America’s love affair with automobiles gone on long enough

America’s love affair with automobiles gone on long enough

March 31
03:38 2016

Preston Mitchell | Staff Writer

@Presto_Mitch

Americans love cars — and why shouldn’t we? They’re the most popular form of personal transportation and provide easy mobility. And whether it’s the question of a 1969 Dodge Charger or a 1955 Mercedes-Benz S Class, many are just plain cool to look at.

On the flipside, we often fail to consider that the number of deaths caused by automobiles per year number are in the tens of thousands. While the awareness of these statistics is prevalent, America’s history of ignoring public transit needs similar light shed upon it.

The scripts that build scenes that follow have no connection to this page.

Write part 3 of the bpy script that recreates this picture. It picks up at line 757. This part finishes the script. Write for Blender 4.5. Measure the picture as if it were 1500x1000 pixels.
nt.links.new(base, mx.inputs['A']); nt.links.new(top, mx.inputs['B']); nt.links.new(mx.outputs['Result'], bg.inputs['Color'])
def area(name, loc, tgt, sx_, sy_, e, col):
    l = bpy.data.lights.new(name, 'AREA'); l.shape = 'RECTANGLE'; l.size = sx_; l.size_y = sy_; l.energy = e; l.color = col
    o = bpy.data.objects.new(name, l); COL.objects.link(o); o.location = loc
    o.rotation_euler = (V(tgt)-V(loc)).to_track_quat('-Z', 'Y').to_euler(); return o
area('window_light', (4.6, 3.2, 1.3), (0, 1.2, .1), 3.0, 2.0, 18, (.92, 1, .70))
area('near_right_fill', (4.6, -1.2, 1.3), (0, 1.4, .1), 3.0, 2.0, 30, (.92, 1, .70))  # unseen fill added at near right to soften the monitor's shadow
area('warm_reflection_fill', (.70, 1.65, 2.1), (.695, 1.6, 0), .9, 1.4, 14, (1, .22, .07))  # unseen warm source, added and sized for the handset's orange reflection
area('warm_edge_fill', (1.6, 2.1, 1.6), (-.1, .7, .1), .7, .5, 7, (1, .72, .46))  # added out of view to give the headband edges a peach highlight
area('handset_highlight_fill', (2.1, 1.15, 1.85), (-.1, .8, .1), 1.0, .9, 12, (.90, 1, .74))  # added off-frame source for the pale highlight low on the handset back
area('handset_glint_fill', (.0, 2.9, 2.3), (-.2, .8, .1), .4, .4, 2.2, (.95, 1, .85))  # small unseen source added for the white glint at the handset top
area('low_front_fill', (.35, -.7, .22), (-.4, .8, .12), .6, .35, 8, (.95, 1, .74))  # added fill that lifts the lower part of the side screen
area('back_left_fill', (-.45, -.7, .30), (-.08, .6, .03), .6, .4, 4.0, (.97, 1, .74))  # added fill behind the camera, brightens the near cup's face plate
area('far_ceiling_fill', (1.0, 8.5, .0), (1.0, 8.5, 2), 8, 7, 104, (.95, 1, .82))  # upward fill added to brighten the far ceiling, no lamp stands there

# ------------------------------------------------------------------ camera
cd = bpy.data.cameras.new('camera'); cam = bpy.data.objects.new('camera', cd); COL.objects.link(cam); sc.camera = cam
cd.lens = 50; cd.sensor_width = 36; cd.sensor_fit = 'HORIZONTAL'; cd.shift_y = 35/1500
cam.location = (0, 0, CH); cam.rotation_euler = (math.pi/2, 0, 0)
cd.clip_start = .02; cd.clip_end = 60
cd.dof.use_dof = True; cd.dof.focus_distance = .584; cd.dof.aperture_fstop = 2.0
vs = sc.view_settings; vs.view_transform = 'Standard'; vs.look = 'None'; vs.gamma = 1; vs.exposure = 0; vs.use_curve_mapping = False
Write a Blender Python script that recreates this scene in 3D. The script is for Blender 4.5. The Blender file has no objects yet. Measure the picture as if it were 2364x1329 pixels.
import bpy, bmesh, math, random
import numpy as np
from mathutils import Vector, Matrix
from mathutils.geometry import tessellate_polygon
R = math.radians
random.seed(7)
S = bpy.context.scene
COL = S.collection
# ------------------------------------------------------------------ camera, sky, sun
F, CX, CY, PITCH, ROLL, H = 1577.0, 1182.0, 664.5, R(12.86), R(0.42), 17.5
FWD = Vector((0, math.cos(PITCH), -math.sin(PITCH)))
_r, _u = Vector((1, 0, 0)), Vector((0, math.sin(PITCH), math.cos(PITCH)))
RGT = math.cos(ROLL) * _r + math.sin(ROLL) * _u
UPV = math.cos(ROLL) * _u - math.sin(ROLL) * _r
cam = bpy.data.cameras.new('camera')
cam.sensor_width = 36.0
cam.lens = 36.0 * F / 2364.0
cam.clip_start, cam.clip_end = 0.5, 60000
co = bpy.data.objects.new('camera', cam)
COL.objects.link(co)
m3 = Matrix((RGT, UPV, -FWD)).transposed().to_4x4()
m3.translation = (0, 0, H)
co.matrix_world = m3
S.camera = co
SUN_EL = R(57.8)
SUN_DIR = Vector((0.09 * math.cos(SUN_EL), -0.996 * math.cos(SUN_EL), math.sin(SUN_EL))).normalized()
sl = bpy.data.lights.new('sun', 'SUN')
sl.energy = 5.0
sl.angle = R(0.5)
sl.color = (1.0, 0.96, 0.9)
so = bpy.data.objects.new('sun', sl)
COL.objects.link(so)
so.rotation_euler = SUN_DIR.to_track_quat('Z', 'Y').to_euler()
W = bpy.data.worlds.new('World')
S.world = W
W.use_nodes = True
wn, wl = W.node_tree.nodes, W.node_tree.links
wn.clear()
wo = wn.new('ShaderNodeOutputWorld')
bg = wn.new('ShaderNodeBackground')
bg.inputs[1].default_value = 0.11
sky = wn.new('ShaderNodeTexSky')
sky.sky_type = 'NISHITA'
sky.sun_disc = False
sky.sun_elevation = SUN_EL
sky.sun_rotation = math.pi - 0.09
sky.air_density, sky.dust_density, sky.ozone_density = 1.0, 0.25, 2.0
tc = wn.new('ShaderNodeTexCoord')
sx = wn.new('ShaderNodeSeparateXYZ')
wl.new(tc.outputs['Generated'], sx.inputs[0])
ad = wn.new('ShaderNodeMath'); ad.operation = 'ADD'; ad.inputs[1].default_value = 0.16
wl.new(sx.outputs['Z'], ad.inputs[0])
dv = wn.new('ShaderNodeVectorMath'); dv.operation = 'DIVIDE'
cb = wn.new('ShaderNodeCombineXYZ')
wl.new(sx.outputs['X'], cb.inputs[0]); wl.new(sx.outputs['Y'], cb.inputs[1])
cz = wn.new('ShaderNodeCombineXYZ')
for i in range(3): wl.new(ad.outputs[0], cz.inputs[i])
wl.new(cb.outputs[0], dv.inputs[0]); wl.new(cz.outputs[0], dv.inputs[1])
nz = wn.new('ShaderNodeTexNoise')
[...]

For example, look at the General Motors streetcar conspiracy that began in 1936. GM, Firestone and other companies invested into National City Lines because most streetcar businesses were bankrupt. Up to that point, these owners would pay property taxes on top of franchise fees to stay afloat. About two people at a time would operate each trolley, similar to how their parents ran horse cars, which quickly became insufficient as their salaries never matched the required revenue.

In turn, NCL expanded quickly in the western U.S., ridding communities of buses in favor of trolleys and passenger trains. Not only did this help trolley industries remain afloat, it also provided convenient transportation to areas still recovering from the Great Depression.

Soon after NCL acquired the Los Angeles Railway in 1945, organizations accused the company of monopolizing the industry for their own gain. Making things worse, it forced affected communities to buy more cars if that family couldn’t afford daily public transit.

By 1949, GM and its associates were convicted of these accusations and the NCL began to crumble. As a result, U.S. public transit gradually declined, trolley cars became a thing of the past with debate continuing to spark within the industry to this day.

However, trolleys and trains don’t kill as often as cars do annually. Second to aviation, trains are considered the safest form of travel. Ian Savage, a Northwestern University economist, even conducted a 2013 comparative study on the subject. He found that, between 2000 and 2009, deaths-per-billion passenger-miles via train were 0.43. Furthermore, cars caused 7.3 per billion while motorcycle deaths were at an alarming 213.

Air pollution would lessen enormously if ads and community planners promoted more subways rather than the sleekest, fastest cars on the market. Even though I love getting behind the wheel as much as the next guy, America’s fear of affordable, reliable, clean mass transit is dated and needs to be reconsidered for the sake of not only those who can’t afford cars, but those who might be tragically affected by them.